Why Two Percent Inflation Targeting Is The New Gold Standard By Matthew Yglesias Posted Tuesday, May 22, 2012, at 3:21 PM ET "One of the curious elements of the politics of monetary policy is that even though monetary stimulus often seems very politically fraught and people at times profess to believe that it's impossible, everyone seems to agree that exchange rate policy works. And indeed this is one reason that small open economies such as Switzerland, Sweden, and Israel all managed to weather the crisis relatively well. Instead of a huge collective national freakout in which they revisited the first principles of short-term macroeconomic stabilization policy they devalued their currencies. Even crisis-ravaged Iceland has managed to use devaluation to bounce back. And from time to time various officials have talked about "currency wars," implicitly acknowledging that large countries too have the ability to bolster their economy through currency devaluation. So maybe everyone just needs to devalue their currency, right? "The problem, as Paul Krugman points out, is that this is mathematically impossible. "But a basically parallel situation arose during the Great Depression. The trick in that case is that since when the Depression started currencies were pegged to gold, each individual country could devalue its currency by leaving the gold standard. So even though it was logically impossible for every country to devalue its currency relative to other currencies it was possible for each currency to devalue relative to gold. "Scott Sumner, discussing other matters, observed that in some respects the practice of imposing a two percent ceiling on consumer price inflation resembles the operation of the interwar gold standard. "I would say the analogy carries over to this target as well. The dollar, the euro, the yen, and the pound can't all get cheaper relative to each other but they can all become cheaper relative to the CPI basket. Which is a long way of saying that if you believe one country with a large output gap can increase real output by devaluing its currency relative to other currencies (which everyone seems to) then you ought to believe that the large depressed economies of the world can collectively boost their real ouput by relaxing the inflation target." http://www.slate.com/blogs/moneybox.html
So let me get this straight: even paul krugman understands 1) Competitive devaluation won't help any nation on the whole. 2) It universally screws everyone who isn't the first pig at the trough of inflationary fiat money.

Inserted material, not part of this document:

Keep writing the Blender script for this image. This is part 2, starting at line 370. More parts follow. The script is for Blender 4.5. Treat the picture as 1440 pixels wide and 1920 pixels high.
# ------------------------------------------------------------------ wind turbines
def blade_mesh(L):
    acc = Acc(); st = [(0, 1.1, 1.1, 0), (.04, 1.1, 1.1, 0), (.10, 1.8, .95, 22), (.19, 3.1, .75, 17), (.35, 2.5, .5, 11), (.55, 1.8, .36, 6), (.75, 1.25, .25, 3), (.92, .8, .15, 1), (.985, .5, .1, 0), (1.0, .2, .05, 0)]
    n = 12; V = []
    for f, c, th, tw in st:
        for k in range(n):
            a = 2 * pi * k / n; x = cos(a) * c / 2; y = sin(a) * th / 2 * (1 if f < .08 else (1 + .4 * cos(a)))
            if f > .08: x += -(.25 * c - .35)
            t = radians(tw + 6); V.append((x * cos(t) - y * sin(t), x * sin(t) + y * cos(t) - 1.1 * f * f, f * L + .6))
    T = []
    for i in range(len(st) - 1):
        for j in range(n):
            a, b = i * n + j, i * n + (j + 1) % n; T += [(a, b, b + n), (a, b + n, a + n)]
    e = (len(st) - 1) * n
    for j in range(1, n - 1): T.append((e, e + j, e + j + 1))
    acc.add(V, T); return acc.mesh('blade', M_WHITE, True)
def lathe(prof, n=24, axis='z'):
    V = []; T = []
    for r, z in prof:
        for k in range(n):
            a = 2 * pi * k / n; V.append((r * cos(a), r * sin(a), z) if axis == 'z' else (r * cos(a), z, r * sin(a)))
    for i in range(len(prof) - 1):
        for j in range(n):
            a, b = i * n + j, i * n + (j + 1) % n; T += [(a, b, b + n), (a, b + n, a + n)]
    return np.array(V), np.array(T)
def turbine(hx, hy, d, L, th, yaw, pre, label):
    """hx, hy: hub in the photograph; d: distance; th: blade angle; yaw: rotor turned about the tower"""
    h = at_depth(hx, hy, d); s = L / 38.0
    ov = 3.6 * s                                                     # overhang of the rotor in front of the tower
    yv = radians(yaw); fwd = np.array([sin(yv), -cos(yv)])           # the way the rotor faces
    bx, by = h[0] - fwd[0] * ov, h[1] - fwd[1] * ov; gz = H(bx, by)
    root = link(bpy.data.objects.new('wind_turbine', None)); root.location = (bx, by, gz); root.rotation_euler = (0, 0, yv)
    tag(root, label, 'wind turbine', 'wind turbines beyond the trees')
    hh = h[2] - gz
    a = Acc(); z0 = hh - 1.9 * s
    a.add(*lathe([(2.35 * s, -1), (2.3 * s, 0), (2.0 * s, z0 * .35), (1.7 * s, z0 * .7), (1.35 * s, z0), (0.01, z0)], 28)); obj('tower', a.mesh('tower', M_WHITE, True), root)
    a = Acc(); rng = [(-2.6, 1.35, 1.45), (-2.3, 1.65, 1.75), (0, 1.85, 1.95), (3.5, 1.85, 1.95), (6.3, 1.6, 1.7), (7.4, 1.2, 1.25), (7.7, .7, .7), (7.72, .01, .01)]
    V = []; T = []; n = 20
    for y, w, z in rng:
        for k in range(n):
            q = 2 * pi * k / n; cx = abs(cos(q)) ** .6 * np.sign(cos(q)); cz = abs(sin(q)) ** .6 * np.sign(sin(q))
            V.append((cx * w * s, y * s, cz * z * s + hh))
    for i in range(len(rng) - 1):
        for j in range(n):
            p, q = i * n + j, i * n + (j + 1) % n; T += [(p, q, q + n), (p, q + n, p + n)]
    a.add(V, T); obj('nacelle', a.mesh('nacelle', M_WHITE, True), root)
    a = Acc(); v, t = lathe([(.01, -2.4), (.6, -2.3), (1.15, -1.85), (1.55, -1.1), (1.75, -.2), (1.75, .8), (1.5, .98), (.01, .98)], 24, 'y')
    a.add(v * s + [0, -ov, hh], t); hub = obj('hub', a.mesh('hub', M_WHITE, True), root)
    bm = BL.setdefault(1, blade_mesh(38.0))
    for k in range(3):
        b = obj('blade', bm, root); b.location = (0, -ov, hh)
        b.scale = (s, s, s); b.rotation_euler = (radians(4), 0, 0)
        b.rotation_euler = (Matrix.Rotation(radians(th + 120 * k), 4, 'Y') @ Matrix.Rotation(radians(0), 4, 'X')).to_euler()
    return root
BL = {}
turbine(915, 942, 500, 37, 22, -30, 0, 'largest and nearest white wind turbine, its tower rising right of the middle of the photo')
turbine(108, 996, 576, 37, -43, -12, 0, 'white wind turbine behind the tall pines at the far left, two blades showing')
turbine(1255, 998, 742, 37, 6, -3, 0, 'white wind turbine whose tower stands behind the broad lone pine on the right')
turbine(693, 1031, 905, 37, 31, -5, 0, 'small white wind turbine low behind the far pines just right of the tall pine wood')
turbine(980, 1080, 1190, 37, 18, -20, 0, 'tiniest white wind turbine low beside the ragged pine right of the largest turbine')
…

I dont think so . . . this is one , and the other is from lucrumb posting some obscure article about the Bank of England without any comment..
Guess you have PhoenixTrader and Lucrum on your ignore list. Perhaps you have me on ignore as well. I'm not being critical about using the ignore list, I use it myself. I disagree with almost every philosophical or political assertion you've ever posted here but you've not made my ignore list because you always debated effectively and many times have supporting facts, figures or articles that you cite. Its fair to say that on occasion you've altered my outlook on certain subjects. I don't remember either of those two guys doing anything that merits them being on your ignore list but maybe I missed some posts.
This title goes a long way towards illuminating the problems we see with govt balance sheets around the globe. They have taken what once was a literal meaning that worked successfully (the gold standard) and substituted an impostor figurative meaning (govt fiat target) and pretended they are the same.
The flaw in the original article is that 2% inflation cannot be maintained, nor can the statistics that pretend inflation is just 2% be trusted. If the government actually came up with a consistent measure of inflation that truly and accurately represented consumer prices (with food and energy) then you could begin to go down this route. Without considering food and energy, it's asinine.
Have been looking at that for a while. It's a much better indicator. But you won't see the Fed or Krugman calling attention to that. Careful, Ricter. You're in danger of losing your Keynesian Cult Card.